The problem is that most of us are not very good at dealing with pain. We deny it, avoid it, run from it, or try to numb ourselves to it. If we are truly honest with ourselves, much of our compulsive busyness is nothing more than a cheap distraction from our internal pain.


But what if we revised our thinking on this subject and decided to make friends with pain? What if we decided to see pain as a friend, rather than a foe? It’s helpful to understand that pain is simply our body’s or our mind’s way of telling us to pay attention. Pain gets our attention, like almost nothing else. Often it is a reality check. A wake-up call that forces us to stop, think, and ask hard questions.


If we are truly honest with ourselves, much of our compulsive busyness is nothing more than a cheap distraction from our internal pain.

We know that pain was not part of God’s original purpose for our lives. It came as a consequence of human disobedience. Still, God uses pain to His good purposes -- to alert us to

important things. As C.S. Lewis famously said, “God whispers to us in our pleasures. He

speaks to us in our conscience. But He shouts to us in our pain. Pain is His megaphone to rouse a deaf world.”

"God whispers to us in our pleasures. He speaks to us in our conscience. But He shouts to us in our pain. Pain is His megaphone to rouse a deaf world." C.S. Lewis

The problem with avoiding pain is that by doing so, we are also avoiding growth. Often, our greatest seasons of growth come through our most painful experiences. Now I wish this wasn’t so, but it is. All growth involves change, loss, and letting go. Those things cause pain – but it is a profitable pain. A purposeful, fruitful kind of pain. Enduring pain is one of the ways, perhaps the main way, we cooperate with God as He works His transformative grace in our lives. It’s in the crucible of pain that God does His richest and deepest work within us.


You’ve heard it said, “No pain, no gain.” That principle holds true not only in the physical realm, but also in the spiritual realm. When we are reluctant to face pain, we limit ourselves. When we deny our pain, we deny ourselves the opportunity for growth. The fact is that we grow only to the threshold of our pain. In other words, to grow more, we need to raise our pain capacity. Increasing our pain threshold allows us to continue to grow to become more like Jesus.



What we are saying here is this: One of the best ways to become emotionally healthy and spiritually mature is to learn to lean into pain, rather than run from it.
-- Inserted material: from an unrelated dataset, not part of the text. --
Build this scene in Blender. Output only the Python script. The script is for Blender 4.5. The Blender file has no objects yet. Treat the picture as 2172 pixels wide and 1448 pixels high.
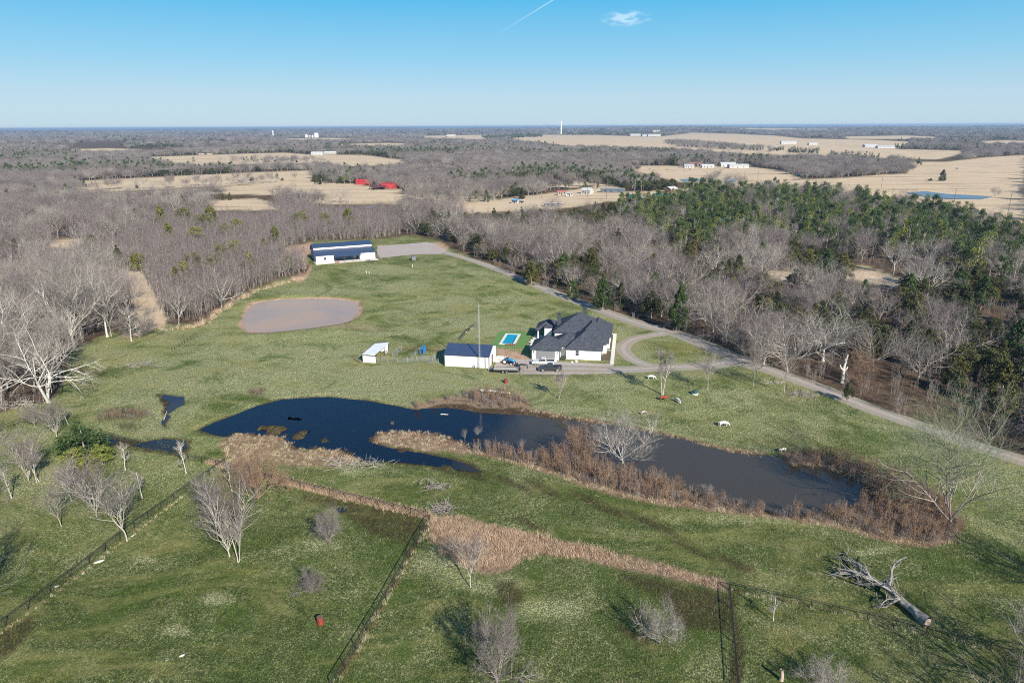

Learn to see it as a gift from God – fruitful for our growth and for His glory. Listen to what the Psalmist says to God in Ps. 119:71, “It was good for me to be afflicted so that I might learn your decrees.” The Psalmist acknowledges the role that affliction played in his life, and how God used it for good. Specifically, God uses pain to purify our motives, to keep us humbly dependent upon Him, and to move us toward passionate prayer.


The reason God allows painful trials to enter our life is because He is more concerned about what we are becoming than in what we are presently experiencing. Rather than seeing pain as an unwelcome intruder, we can learn to embrace pain and make peace with it. But that’s never easy! Yet it’s possible when we know that God is always with us, that He is still on the throne, and that everything that happens to us is Father-filtered – i.e. filtered through His almighty, all-loving hands. When we begin to grasp the value God places on our character development, we will pray fewer “Comfort me” prayers and more “Conform me” prayers. Less “Make this go away” prayers, and more “Make me more like Jesus” prayers.


God doesn't guarantee us an absence of pain or suffering in this world. But He does guarantee His presence in the midst of pain and His power working through our pain to bring about eternal good.